**What to do**
Print the data that follows exactly.
╔══
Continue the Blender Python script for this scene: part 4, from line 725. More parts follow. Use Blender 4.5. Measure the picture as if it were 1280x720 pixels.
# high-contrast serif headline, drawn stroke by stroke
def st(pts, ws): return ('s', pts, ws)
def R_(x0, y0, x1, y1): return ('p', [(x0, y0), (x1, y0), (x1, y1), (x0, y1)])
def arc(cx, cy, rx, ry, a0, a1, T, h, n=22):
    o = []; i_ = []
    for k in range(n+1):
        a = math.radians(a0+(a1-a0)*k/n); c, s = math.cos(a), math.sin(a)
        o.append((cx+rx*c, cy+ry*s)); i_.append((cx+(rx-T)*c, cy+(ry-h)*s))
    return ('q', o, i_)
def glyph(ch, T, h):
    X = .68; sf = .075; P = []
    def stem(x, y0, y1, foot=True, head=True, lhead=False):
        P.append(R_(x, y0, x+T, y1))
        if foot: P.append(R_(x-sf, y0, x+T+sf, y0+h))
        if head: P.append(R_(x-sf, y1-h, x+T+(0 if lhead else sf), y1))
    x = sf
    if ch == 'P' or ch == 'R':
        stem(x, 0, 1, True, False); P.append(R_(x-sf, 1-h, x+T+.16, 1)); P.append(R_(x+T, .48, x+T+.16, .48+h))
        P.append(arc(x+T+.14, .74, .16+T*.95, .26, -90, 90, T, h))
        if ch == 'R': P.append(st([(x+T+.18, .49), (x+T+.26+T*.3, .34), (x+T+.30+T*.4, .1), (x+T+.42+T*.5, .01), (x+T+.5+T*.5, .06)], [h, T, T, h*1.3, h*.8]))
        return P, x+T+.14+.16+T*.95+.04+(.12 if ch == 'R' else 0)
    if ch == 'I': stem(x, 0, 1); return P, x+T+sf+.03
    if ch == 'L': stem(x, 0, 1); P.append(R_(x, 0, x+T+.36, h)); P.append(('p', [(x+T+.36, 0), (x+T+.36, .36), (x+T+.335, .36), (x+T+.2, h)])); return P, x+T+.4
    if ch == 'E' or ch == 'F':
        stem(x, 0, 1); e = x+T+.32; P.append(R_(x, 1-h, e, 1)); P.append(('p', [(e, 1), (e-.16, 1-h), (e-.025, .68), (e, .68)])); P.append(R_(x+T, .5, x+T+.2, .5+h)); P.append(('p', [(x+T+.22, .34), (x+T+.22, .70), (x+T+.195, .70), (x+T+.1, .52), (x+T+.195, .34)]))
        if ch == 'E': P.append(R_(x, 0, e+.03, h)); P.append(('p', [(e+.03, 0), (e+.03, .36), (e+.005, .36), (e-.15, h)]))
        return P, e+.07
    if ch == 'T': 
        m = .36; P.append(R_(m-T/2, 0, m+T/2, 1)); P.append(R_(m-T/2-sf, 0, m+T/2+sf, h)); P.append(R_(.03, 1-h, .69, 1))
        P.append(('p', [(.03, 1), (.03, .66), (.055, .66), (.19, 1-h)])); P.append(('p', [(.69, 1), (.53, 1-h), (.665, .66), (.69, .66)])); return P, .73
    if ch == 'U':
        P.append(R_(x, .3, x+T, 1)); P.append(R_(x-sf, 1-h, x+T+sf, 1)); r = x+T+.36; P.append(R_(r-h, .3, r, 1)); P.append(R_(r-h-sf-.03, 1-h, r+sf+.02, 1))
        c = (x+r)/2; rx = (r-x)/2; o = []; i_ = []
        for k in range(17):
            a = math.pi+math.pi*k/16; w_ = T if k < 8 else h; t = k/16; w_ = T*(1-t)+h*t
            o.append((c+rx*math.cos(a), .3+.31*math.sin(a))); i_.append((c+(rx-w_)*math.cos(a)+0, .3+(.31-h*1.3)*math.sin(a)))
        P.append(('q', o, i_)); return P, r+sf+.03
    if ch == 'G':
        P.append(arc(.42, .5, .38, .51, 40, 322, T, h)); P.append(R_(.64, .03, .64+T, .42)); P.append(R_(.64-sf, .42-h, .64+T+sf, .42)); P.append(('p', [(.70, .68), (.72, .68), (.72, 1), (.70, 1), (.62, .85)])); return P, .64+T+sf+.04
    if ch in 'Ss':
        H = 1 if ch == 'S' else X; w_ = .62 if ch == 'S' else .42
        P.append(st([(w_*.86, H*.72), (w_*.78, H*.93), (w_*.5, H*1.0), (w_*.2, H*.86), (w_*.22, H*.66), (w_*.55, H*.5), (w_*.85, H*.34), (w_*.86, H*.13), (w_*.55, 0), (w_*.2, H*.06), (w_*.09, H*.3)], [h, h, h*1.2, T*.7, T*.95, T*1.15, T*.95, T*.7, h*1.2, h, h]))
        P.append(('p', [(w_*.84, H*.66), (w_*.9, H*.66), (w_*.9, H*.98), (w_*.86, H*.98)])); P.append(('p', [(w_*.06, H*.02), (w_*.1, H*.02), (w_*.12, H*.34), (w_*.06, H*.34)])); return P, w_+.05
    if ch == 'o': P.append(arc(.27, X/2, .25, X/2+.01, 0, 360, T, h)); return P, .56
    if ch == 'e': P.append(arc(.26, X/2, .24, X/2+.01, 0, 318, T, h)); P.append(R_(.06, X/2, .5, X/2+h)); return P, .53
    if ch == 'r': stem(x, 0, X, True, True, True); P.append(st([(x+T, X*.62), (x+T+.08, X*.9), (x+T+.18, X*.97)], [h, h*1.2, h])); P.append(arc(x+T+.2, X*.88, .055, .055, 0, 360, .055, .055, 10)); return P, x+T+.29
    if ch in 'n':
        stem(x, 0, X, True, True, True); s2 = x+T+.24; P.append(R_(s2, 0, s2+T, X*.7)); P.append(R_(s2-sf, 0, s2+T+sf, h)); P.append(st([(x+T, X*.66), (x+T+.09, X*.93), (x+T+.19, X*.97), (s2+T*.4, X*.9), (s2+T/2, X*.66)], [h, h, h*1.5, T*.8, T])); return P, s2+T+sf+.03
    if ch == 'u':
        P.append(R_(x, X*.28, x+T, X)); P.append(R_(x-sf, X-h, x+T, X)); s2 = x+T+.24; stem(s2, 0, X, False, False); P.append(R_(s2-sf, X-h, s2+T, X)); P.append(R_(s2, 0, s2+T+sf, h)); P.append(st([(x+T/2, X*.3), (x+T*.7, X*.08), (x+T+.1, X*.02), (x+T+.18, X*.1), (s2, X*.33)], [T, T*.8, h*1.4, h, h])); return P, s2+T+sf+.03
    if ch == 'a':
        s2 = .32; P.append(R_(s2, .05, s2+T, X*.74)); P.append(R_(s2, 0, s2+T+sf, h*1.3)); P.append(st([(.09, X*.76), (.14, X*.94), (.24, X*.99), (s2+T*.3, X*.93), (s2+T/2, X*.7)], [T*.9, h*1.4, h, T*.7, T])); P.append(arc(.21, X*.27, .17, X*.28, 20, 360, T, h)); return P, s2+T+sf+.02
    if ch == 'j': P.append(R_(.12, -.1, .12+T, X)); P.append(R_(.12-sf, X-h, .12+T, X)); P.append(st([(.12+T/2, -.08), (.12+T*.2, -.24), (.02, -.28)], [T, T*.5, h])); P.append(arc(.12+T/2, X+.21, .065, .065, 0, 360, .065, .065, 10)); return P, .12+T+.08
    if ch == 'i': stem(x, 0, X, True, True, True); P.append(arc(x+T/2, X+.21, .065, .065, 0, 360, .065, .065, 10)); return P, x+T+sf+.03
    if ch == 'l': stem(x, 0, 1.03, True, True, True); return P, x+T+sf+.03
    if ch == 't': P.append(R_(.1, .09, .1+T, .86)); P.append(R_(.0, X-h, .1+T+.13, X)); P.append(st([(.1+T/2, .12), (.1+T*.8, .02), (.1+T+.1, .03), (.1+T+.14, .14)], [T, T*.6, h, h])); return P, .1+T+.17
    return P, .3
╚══
**Answer for the task**
Continue the Blender Python script for this scene: part 4, from line 725. More parts follow. Use Blender 4.5. Measure the picture as if it were 1280x720 pixels.
# high-contrast serif headline, drawn stroke by stroke
def st(pts, ws): return ('s', pts, ws)
def R_(x0, y0, x1, y1): return ('p', [(x0, y0), (x1, y0), (x1, y1), (x0, y1)])
def arc(cx, cy, rx, ry, a0, a1, T, h, n=22):
    o = []; i_ = []
    for k in range(n+1):
        a = math.radians(a0+(a1-a0)*k/n); c, s = math.cos(a), math.sin(a)
        o.append((cx+rx*c, cy+ry*s)); i_.append((cx+(rx-T)*c, cy+(ry-h)*s))
    return ('q', o, i_)
def glyph(ch, T, h):
    X = .68; sf = .075; P = []
    def stem(x, y0, y1, foot=True, head=True, lhead=False):
        P.append(R_(x, y0, x+T, y1))
        if foot: P.append(R_(x-sf, y0, x+T+sf, y0+h))
        if head: P.append(R_(x-sf, y1-h, x+T+(0 if lhead else sf), y1))
    x = sf
    if ch == 'P' or ch == 'R':
        stem(x, 0, 1, True, False); P.append(R_(x-sf, 1-h, x+T+.16, 1)); P.append(R_(x+T, .48, x+T+.16, .48+h))
        P.append(arc(x+T+.14, .74, .16+T*.95, .26, -90, 90, T, h))
        if ch == 'R': P.append(st([(x+T+.18, .49), (x+T+.26+T*.3, .34), (x+T+.30+T*.4, .1), (x+T+.42+T*.5, .01), (x+T+.5+T*.5, .06)], [h, T, T, h*1.3, h*.8]))
        return P, x+T+.14+.16+T*.95+.04+(.12 if ch == 'R' else 0)
    if ch == 'I': stem(x, 0, 1); return P, x+T+sf+.03
    if ch == 'L': stem(x, 0, 1); P.append(R_(x, 0, x+T+.36, h)); P.append(('p', [(x+T+.36, 0), (x+T+.36, .36), (x+T+.335, .36), (x+T+.2, h)])); return P, x+T+.4
    if ch == 'E' or ch == 'F':
        stem(x, 0, 1); e = x+T+.32; P.append(R_(x, 1-h, e, 1)); P.append(('p', [(e, 1), (e-.16, 1-h), (e-.025, .68), (e, .68)])); P.append(R_(x+T, .5, x+T+.2, .5+h)); P.append(('p', [(x+T+.22, .34), (x+T+.22, .70), (x+T+.195, .70), (x+T+.1, .52), (x+T+.195, .34)]))
        if ch == 'E': P.append(R_(x, 0, e+.03, h)); P.append(('p', [(e+.03, 0), (e+.03, .36), (e+.005, .36), (e-.15, h)]))
        return P, e+.07
    if ch == 'T': 
        m = .36; P.append(R_(m-T/2, 0, m+T/2, 1)); P.append(R_(m-T/2-sf, 0, m+T/2+sf, h)); P.append(R_(.03, 1-h, .69, 1))
        P.append(('p', [(.03, 1), (.03, .66), (.055, .66), (.19, 1-h)])); P.append(('p', [(.69, 1), (.53, 1-h), (.665, .66), (.69, .66)])); return P, .73
    if ch == 'U':
        P.append(R_(x, .3, x+T, 1)); P.append(R_(x-sf, 1-h, x+T+sf, 1)); r = x+T+.36; P.append(R_(r-h, .3, r, 1)); P.append(R_(r-h-sf-.03, 1-h, r+sf+.02, 1))
        c = (x+r)/2; rx = (r-x)/2; o = []; i_ = []
        for k in range(17):
            a = math.pi+math.pi*k/16; w_ = T if k < 8 else h; t = k/16; w_ = T*(1-t)+h*t
            o.append((c+rx*math.cos(a), .3+.31*math.sin(a))); i_.append((c+(rx-w_)*math.cos(a)+0, .3+(.31-h*1.3)*math.sin(a)))
        P.append(('q', o, i_)); return P, r+sf+.03
    if ch == 'G':
        P.append(arc(.42, .5, .38, .51, 40, 322, T, h)); P.append(R_(.64, .03, .64+T, .42)); P.append(R_(.64-sf, .42-h, .64+T+sf, .42)); P.append(('p', [(.70, .68), (.72, .68), (.72, 1), (.70, 1), (.62, .85)])); return P, .64+T+sf+.04
    if ch in 'Ss':
        H = 1 if ch == 'S' else X; w_ = .62 if ch == 'S' else .42
        P.append(st([(w_*.86, H*.72), (w_*.78, H*.93), (w_*.5, H*1.0), (w_*.2, H*.86), (w_*.22, H*.66), (w_*.55, H*.5), (w_*.85, H*.34), (w_*.86, H*.13), (w_*.55, 0), (w_*.2, H*.06), (w_*.09, H*.3)], [h, h, h*1.2, T*.7, T*.95, T*1.15, T*.95, T*.7, h*1.2, h, h]))
        P.append(('p', [(w_*.84, H*.66), (w_*.9, H*.66), (w_*.9, H*.98), (w_*.86, H*.98)])); P.append(('p', [(w_*.06, H*.02), (w_*.1, H*.02), (w_*.12, H*.34), (w_*.06, H*.34)])); return P, w_+.05
    if ch == 'o': P.append(arc(.27, X/2, .25, X/2+.01, 0, 360, T, h)); return P, .56
    if ch == 'e': P.append(arc(.26, X/2, .24, X/2+.01, 0, 318, T, h)); P.append(R_(.06, X/2, .5, X/2+h)); return P, .53
    if ch == 'r': stem(x, 0, X, True, True, True); P.append(st([(x+T, X*.62), (x+T+.08, X*.9), (x+T+.18, X*.97)], [h, h*1.2, h])); P.append(arc(x+T+.2, X*.88, .055, .055, 0, 360, .055, .055, 10)); return P, x+T+.29
    if ch in 'n':
        stem(x, 0, X, True, True, True); s2 = x+T+.24; P.append(R_(s2, 0, s2+T, X*.7)); P.append(R_(s2-sf, 0, s2+T+sf, h)); P.append(st([(x+T, X*.66), (x+T+.09, X*.93), (x+T+.19, X*.97), (s2+T*.4, X*.9), (s2+T/2, X*.66)], [h, h, h*1.5, T*.8, T])); return P, s2+T+sf+.03
    if ch == 'u':
        P.append(R_(x, X*.28, x+T, X)); P.append(R_(x-sf, X-h, x+T, X)); s2 = x+T+.24; stem(s2, 0, X, False, False); P.append(R_(s2-sf, X-h, s2+T, X)); P.append(R_(s2, 0, s2+T+sf, h)); P.append(st([(x+T/2, X*.3), (x+T*.7, X*.08), (x+T+.1, X*.02), (x+T+.18, X*.1), (s2, X*.33)], [T, T*.8, h*1.4, h, h])); return P, s2+T+sf+.03
    if ch == 'a':
        s2 = .32; P.append(R_(s2, .05, s2+T, X*.74)); P.append(R_(s2, 0, s2+T+sf, h*1.3)); P.append(st([(.09, X*.76), (.14, X*.94), (.24, X*.99), (s2+T*.3, X*.93), (s2+T/2, X*.7)], [T*.9, h*1.4, h, T*.7, T])); P.append(arc(.21, X*.27, .17, X*.28, 20, 360, T, h)); return P, s2+T+sf+.02
    if ch == 'j': P.append(R_(.12, -.1, .12+T, X)); P.append(R_(.12-sf, X-h, .12+T, X)); P.append(st([(.12+T/2, -.08), (.12+T*.2, -.24), (.02, -.28)], [T, T*.5, h])); P.append(arc(.12+T/2, X+.21, .065, .065, 0, 360, .065, .065, 10)); return P, .12+T+.08
    if ch == 'i': stem(x, 0, X, True, True, True); P.append(arc(x+T/2, X+.21, .065, .065, 0, 360, .065, .065, 10)); return P, x+T+sf+.03
    if ch == 'l': stem(x, 0, 1.03, True, True, True); return P, x+T+sf+.03
    if ch == 't': P.append(R_(.1, .09, .1+T, .86)); P.append(R_(.0, X-h, .1+T+.13, X)); P.append(st([(.1+T/2, .12), (.1+T*.8, .02), (.1+T+.1, .03), (.1+T+.14, .14)], [T, T*.6, h, h])); return P, .1+T+.17
    return P, .3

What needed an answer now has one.